The graphics are simple but charismatic and - crucially - fast.

Stir it all together, and you’ve got a diverting, moderately frantic mishmash of tower defence and twitch-marksmanship, let down only by a short play length (one hour, if that – but then a game like this thrives on replays) and an oddly minimalist attitude to ranking systems.


There are medals to win in Story Mode, from Bronze to Perfect, but the expected leaderboards are confined to Infinite Mode, which pits Earth against a never-ending onslaught in a quest for score-attack greatness. Challenge Mode, meanwhile, is Story Mode with added quirk – you might have to beat a boss inside a minute, or defend a city already bitten down to the foundation stones.
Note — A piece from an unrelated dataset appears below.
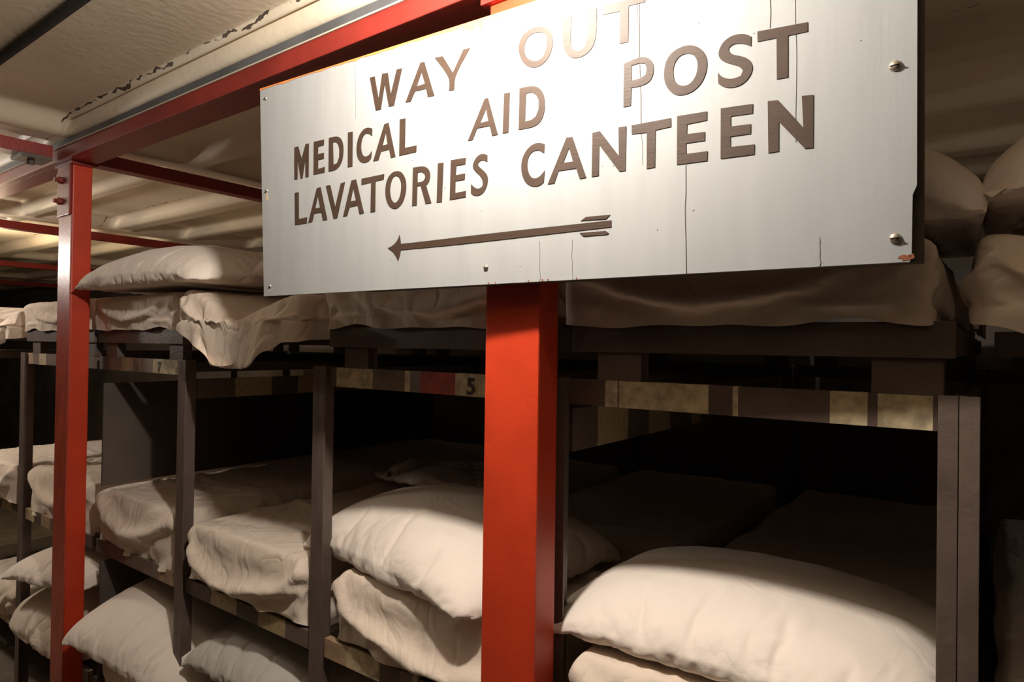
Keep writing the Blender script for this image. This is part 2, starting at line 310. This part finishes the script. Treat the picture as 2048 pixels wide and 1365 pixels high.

It’s tempting to whinge about the loading times, which seem rather hefty for a game that wouldn’t look out of place in a flipbook, but then you reflect on the six pound price tag and are promptly disgusted by your own ingratitude. Who’s That Flying?! zests up an arcade formula so familiar we practically have it etched across the insides of our eyelids, and it doesn’t make you pay through the nose for the privilege. Those deaf to the genre’s charms probably won’t be much moved regardless, but “bullet hell” veterans weary of their own, incessant destruction should find something to amuse.